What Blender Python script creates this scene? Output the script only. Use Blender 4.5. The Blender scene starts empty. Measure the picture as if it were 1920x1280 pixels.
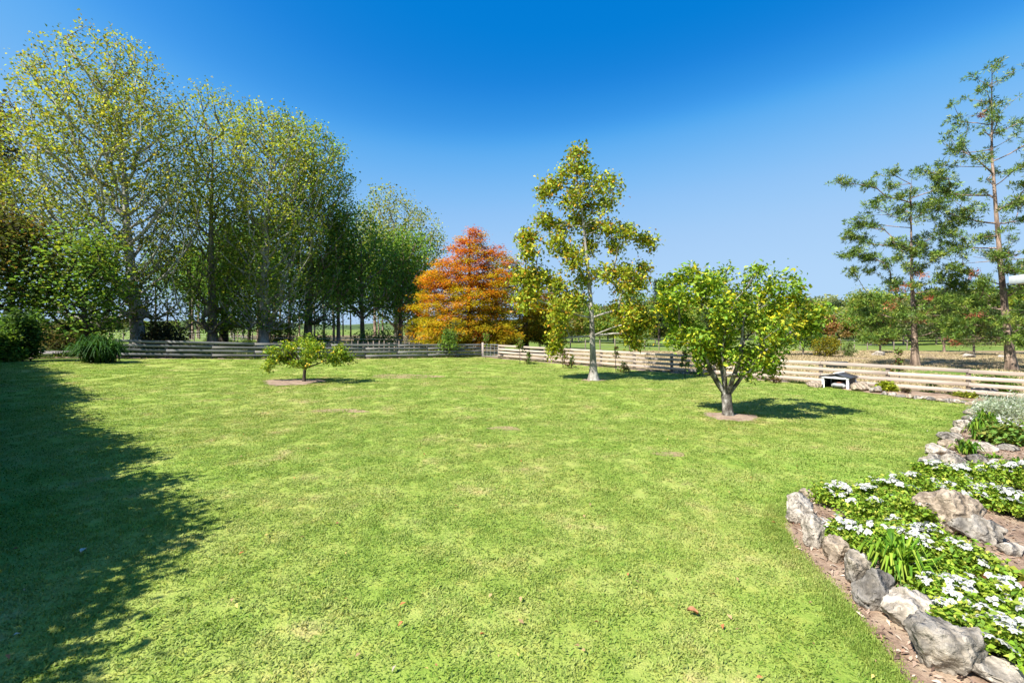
import bpy, math, random
import numpy as np
from mathutils import Vector, Matrix, noise
from mathutils.geometry import delaunay_2d_cdt

S = bpy.context.scene
COL = S.collection
R = math.radians
random.seed(7)

# ------------------------------------------------------------------ camera
F, CX, HY, H = 853.3, 960.0, 615.0, 2.2
cam_d = bpy.data.cameras.new('camera')
cam = bpy.data.objects.new('camera', cam_d)
COL.objects.link(cam)
cam.location = (0, 0, H)
cam.rotation_euler = (R(90), 0, 0)
cam_d.sensor_width = 36
cam_d.lens = 16
cam_d.shift_y = (HY - 640) / 1920
cam_d.clip_start = 0.05
cam_d.clip_end = 4000
S.camera = cam

# ------------------------------------------------------------------ light
SUN_EL = R(49)
SH = Vector((0.79, 0.61, 0)).normalized()          # where shadows fall on the ground
world = bpy.data.worlds.new('World')
S.world = world
world.use_nodes = True
wn = world.node_tree
bg = wn.nodes['Background']
sky = wn.nodes.new('ShaderNodeTexSky')
sky.sky_type = 'NISHITA'
sky.sun_disc = False
sky.sun_elevation = SUN_EL
sky.sun_rotation = math.atan2(-SH.x, -SH.y)
sky.altitude = 0
sky.air_density = 1.0
sky.dust_density = 0.5
sky.ozone_density = 3.0
# response of the photograph's film to the clear sky, the same for every direction
sc_in = wn.nodes.new('ShaderNodeVectorMath'); sc_in.operation = 'SCALE'; sc_in.inputs['Scale'].default_value = 0.1
cur = wn.nodes.new('ShaderNodeRGBCurve')
cm = cur.mapping
cm.use_clip = False
cm.extend = 'EXTRAPOLATED'
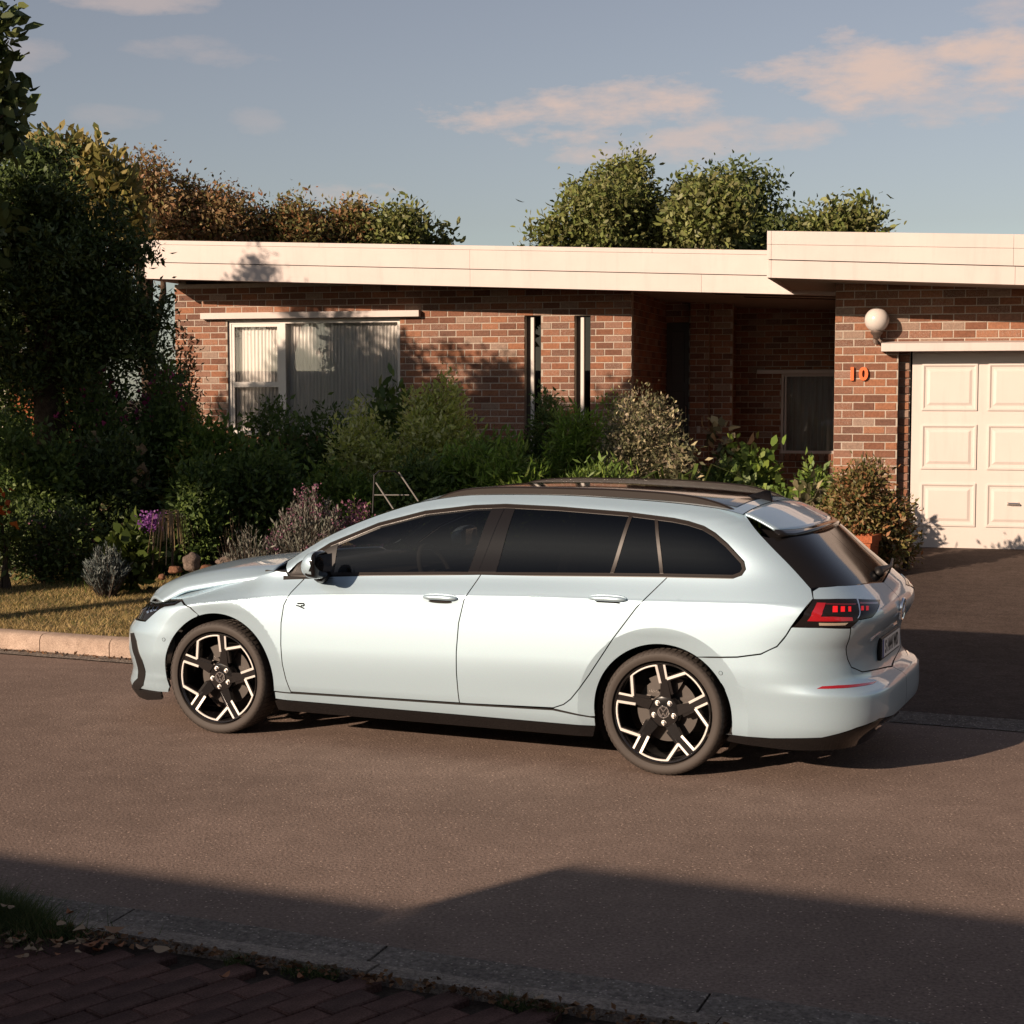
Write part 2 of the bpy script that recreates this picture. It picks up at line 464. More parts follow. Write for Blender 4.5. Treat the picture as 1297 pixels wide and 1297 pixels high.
# brick pavers, each its own brick
m_paver = grainy('paver_clay', (.105, .062, .052), (.17, .10, .085), 9, .9, .5, .005, 120, None, 3.0, 'Object')
def tinted(m, lo, hi):
    t = m.node_tree; b = t.nodes['Principled BSDF']
    g = N(t, 'ShaderNodeObjectInfo'); l = b.inputs['Base Color'].links[0]; src = l.from_socket
    c = mixc(t, 1.0, src, ramp(t, g.outputs['Random'], [(0, lo), (1, hi)]), 'MULTIPLY'); t.links.new(c, b.inputs['Base Color'])
tinted(m_paver, (.75, .76, .78), (1.2, 1.12, 1.08))
pav = empty('pavement', st(1, 5)); tag(pav, kind='structure')
pm = MB().bbox(-.0985, .0985, -.0485, .0485, -.05, 0, .005)
pm2 = mesh('paver', pm.V, pm.F, m_paver)
A47 = math.radians(47)
pc = []
for i in range(-40, 41):
    for j in range(-60, 61):
        u = (i + .5 * (j % 2)) * .201; v = j * .101
        c0 = st(.6, 4.9)
        q = np.array([c0[0] + u * math.cos(A47) - v * math.sin(A47), c0[1] + u * math.sin(A47) + v * math.cos(A47), 0])
        w = wof(q); x_ = xof(q)
        if w < NEAR + .50 - .11 * abs(math.sin(9 * x_)) * 0 or w > NEAR + 3: continue
        d = np.linalg.norm(q[:2] - np.array([-.6, 4.9]))
        pc.append((d, q))
pc.sort(key=lambda a: a[0])
stuff = MB()
def inview(q):
    Y = q[1]; return Y > 3.2 and abs(q[0] / Y) < .36 and 648.5 + 2100 * (1.956 - .07 * Y) / Y < 1400
pc.sort(key=lambda a: (not inview(a[1]), a[0]))
for n, (d, q) in enumerate(pc[:1800]):
    z = .042 + R.uniform(-.004, .004)
    mw = Matrix.Translation((q[0], q[1], z)) @ Matrix.Rotation(A47 + R.uniform(-.012, .012), 4, 'Z') @ Matrix.Rotation(R.uniform(-.012, .012), 4, 'X') @ Matrix.Rotation(R.uniform(-.008, .008), 4, 'Y')
    if n < 300:
        o = link('brick_paver', pm2, pav); o.matrix_world = mw
    else:
        stuff.add([mw @ Vector(v) for v in pm.V], pm.F)
o = stuff.build('brick_pavers', m_paver, pav); o['kind'] = 'stuff'; o.matrix_world = Matrix()
# ================================================================== HOUSE AND GARAGE
house = empty('house', M_HS); tag(house, 'low brick house with a wide white flat-roof fascia behind the garden', 'house')
garage = empty('garage', M_HS); tag(garage, 'brick garage wing with white panelled door and number 10', 'garage')
BH, BL = .086, .232
bmb = MB()
# brick: front face proud, chamfered; x length 1 (scaled), y 0 (back) .. -.012 front, z height .076
def brick_vf(l):
    c = .005; h = .076; f = -.016; b = .03
    V = [(0, b, 0), (l, b, 0), (l, b, h), (0, b, h), (0, f + c, 0), (l, f + c, 0), (l, f + c, h), (0, f + c, h),
         (c, f, c), (l - c, f, c), (l - c, f, h - c), (c, f, h - c)]
    F = [(8, 9, 10, 11), (4, 5, 9, 8), (5, 6, 10, 9), (6, 7, 11, 10), (7, 4, 8, 11), (0, 1, 5, 4), (1, 2, 6, 5), (2, 3, 7, 6), (3, 0, 4, 7)]
    return V, F
bcache = {}
def brick_mesh(l):
    k = round(l, 2)
    if k not in bcache:
        V, F = brick_vf(k); bcache[k] = mesh('brick', V, F, m_brick)
    return bcache[k], k
NB = {'house': 0, 'garage': 0}
def brick_wall(parent, key, s0, s1, d, z0, z1, holes, priority=None, mat_core=None, thick=.11, front=-1):
    """wall face at d (facing the street): a mortar core with openings and its bricks"""
    # mortar core split round the holes by courses of strips
    ss = sorted(set([s0, s1] + [h[0] for h in holes] + [h[1] for h in holes])); zs = sorted(set([z0, z1] + [h[2] for h in holes] + [h[3] for h in holes]))
    ss = [s for s in ss if s0 <= s <= s1]; zs = [z for z in zs if z0 <= z <= z1]
    core = MB()
    def inh(s, z): return any(h[0] < s < h[1] and h[2] < z < h[3] for h in holes)
    for a, b in zip(ss[:-1], ss[1:]):
        for c, e in zip(zs[:-1], zs[1:]):
            if not inh((a + b) / 2, (c + e) / 2): core.box(a, b, d - .0115, d + thick, c, e)
    w = core.build('brick_wall', m_mortar, parent)
    st_ = MB(); nc = int((z1 - z0) / BH)
    for c in range(nc):
        z = z0 + c * BH + .005; zm = z + .038
        segs = [(s0, s1)]
        for h in holes:
            if h[2] < zm < h[3]:
                ns = []
                for a, b in segs:
                    if h[0] > a + .01: ns.append((a, min(b, h[0])))
                    if h[1] < b - .01: ns.append((max(a, h[1]), b))
                    if h[1] <= a or h[0] >= b: ns.append((a, b))
                segs = [q for q in dict.fromkeys(ns) if q[1] - q[0] > .03]
        off = (c % 2) * BL / 2
        k = math.floor((s0 - off) / BL) - 1
        while True:
            a = k * BL + off; k += 1
            if a > s1: break
            for (p, q) in segs:
                x0 = max(a + .005, p); x1 = min(a + BL - .005, q)
                if x1 - x0 < .035: continue
                dd = d + R.uniform(-.002, .002)
                if priority and priority((x0 + x1) / 2, zm) and NB[key] < 299:
                    me, l = brick_mesh(x1 - x0)
                    o = link('brick', me, w, Matrix.Translation((x0, dd, z)) @ Matrix.Diagonal(((x1 - x0) / l, 1, 1, 1))); NB[key] += 1
                else:
                    V, F = brick_vf(x1 - x0); st_.add([(v[0] + x0, v[1] + dd, v[2] + z) for v in V], F)
    if st_.V:
        o = st_.build('bricks', m_brick_s, w, fix=False); o['kind'] = 'stuff'
    return w
def side_wall(parent, s, d0, d1, z0, z1, face):
    """wall running back from the street; face = -1 bricks on its left, +1 on its right"""
    MB().box(s - .05, s + .05, d0, d1, z0, z1).build('side_wall', m_mortar, parent)
    st_ = MB(); nc = int((z1 - z0) / BH)
    for c in range(nc):
        k = 0; off = (c % 2) * BL / 2
        a = d0 - off
        while a < d1:
            x0 = max(a + .005, d0); x1 = min(a + BL - .005, d1)
            if x1 - x0 > .035:
                V, F = brick_vf(x1 - x0)
                st_.add([(s + face * (.05 + .008 - v[1] - .008), x0 + v[0], z0 + c * BH + .005 + v[2]) for v in V], F)
            a += BL
    o = st_.build('side_bricks', m_brick_s, parent); o['kind'] = 'stuff'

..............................

The exercise: Return only the lines running from the top of the data to the line that holds "S.camera = cam". Include both of those lines, but skip the pictures.

Output below:
What Blender Python script creates this scene? Output the script only. Use Blender 4.5. The Blender scene starts empty. Measure the picture as if it were 1920x1280 pixels.
import bpy, math, random
import numpy as np
from mathutils import Vector, Matrix, noise
from mathutils.geometry import delaunay_2d_cdt

S = bpy.context.scene
COL = S.collection
R = math.radians
random.seed(7)

# ------------------------------------------------------------------ camera
F, CX, HY, H = 853.3, 960.0, 615.0, 2.2
cam_d = bpy.data.cameras.new('camera')
cam = bpy.data.objects.new('camera', cam_d)
COL.objects.link(cam)
cam.location = (0, 0, H)
cam.rotation_euler = (R(90), 0, 0)
cam_d.sensor_width = 36
cam_d.lens = 16
cam_d.shift_y = (HY - 640) / 1920
cam_d.clip_start = 0.05
cam_d.clip_end = 4000
S.camera = cam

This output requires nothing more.